Gerichte kein Ort der geschichtlichen Aufarbeitung?

Es ist natürlich nichts dagegen einzuwenden, dass in vielen Fällen Verteidiger das Interesse haben, nicht die volle Wahrheit zu ermitteln und dass dies in vielen Fällen auch mit sauberen Mitteln, z.B. dem Schweigen, gelingt. Die dann erreichte prozessuale Wahrheit oder besser Unklarheit („Im Zweifel für den Angeklagten“) darf sich aber nicht das Mäntelchen der „Wahrheitsfindung“ umhängen. Wenn Angeklagte kein Interesse an der materiellen Wahrheit haben, dann wird es natürlich schwerer, wenn neben Staatsanwälten, die in vielen Fällen (nicht im NSU-Verfahren) nicht besonders engagiert sind, Nebenkläger und deren Vertreter auftreten, die intensiv ihre Interessen vertreten.

Das grösste Erstaunen hat bei uns allerdings der Absatz hervorgerufen:

Die Hauptverhandlung ist der Ort ausschließlich der Klärung der Frage der Schuld der Angeklagten unter Wahrung der Gebote des fair trial und der Unschuldsvermutung. Sie ist nicht der Ort geschichtlicher Aufarbeitung oder der Abrechnung mit mannigfaltigem Versagen von Strafverfolgungsbehörden.

Was war denn mit dem Auschwitzprozess, mit dem Verfahren gegen Honecker oder auch mit aktuellen Verfahren gegen KZ-Aufseher? Das dient natürlich (auch) der geschichtlichen Aufarbeitung. Als wir in den 60ger Jahren mit dem Studium begannen, haben wir uns gegen die Juristen gewandt, die gerade den Zusammenhang zwischen geschichtlichen Entwicklungen und juristischem Handeln leugneten. Es war unsere Forderung, dass in den Verfahren geschichtliche Aufarbeitungen stattfinden. Ist das alles vergessen und soll nun auf dem Altar „Strafverteidigung“ geopfert werden?

Natürlich hat im NSU-Verfahren eine geschichtliche Aufarbeitung eines wesentlichen Abschnittes der BRD stattzufinden: Wie konnte es nach den Anschlägen von Mölln, Solingen und Rostock dazu kommen, dass 3 Neonazis über 10 Jahre im Untergrund verschwinden und 10 Morde brutalster Art begehen, die sich eigentlich nur mit den Taten des Norwegers Breivik vergleichen lassen.

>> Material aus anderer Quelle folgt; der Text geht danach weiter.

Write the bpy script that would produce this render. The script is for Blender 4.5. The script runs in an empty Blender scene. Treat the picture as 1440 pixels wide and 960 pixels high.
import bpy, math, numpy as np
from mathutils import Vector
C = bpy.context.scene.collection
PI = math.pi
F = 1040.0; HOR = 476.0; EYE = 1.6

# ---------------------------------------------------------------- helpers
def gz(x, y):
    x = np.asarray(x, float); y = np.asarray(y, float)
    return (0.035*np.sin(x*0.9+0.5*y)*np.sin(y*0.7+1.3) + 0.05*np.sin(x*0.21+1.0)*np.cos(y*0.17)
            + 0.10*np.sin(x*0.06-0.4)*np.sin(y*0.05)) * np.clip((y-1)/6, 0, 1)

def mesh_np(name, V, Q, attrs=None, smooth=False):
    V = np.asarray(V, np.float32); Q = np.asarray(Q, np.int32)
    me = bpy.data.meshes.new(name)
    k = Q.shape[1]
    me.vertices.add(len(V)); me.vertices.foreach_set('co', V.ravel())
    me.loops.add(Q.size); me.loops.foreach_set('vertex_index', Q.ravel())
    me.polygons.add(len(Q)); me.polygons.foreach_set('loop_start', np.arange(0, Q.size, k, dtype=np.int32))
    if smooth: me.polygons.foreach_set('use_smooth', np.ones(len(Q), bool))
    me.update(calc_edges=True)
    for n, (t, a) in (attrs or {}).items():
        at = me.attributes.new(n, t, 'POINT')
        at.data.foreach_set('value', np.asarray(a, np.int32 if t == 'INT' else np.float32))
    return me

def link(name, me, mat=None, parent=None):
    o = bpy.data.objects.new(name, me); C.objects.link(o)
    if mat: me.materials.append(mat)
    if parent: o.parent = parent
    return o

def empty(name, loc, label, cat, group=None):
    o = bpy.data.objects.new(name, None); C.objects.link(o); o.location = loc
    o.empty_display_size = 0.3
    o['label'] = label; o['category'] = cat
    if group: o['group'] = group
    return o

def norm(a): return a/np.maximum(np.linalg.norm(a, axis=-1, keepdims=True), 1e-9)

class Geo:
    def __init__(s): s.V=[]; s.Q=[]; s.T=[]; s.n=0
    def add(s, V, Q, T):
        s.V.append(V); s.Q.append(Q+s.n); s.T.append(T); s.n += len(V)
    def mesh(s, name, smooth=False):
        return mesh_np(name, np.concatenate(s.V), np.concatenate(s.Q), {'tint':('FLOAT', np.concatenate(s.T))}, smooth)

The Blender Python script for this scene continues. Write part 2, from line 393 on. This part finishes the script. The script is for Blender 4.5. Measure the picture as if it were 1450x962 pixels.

Ist das Verfahren tatsächlich nicht der Ort der „Abrechnung mit mannigfaltigem Versagen von Strafverfolgungsbehörden“? Oder wird er das erst, wenn Verteidiger – dann natürlich völlig legitim auch in den Augen der Strafverteidigerverei­nigung – diesen Umstand als Strafmilderungsgrund anführen wollen?

Die Beteiligung von Nebenklägern mag die Verteidigung erschweren, nicht aber die Wahrheitsfindung.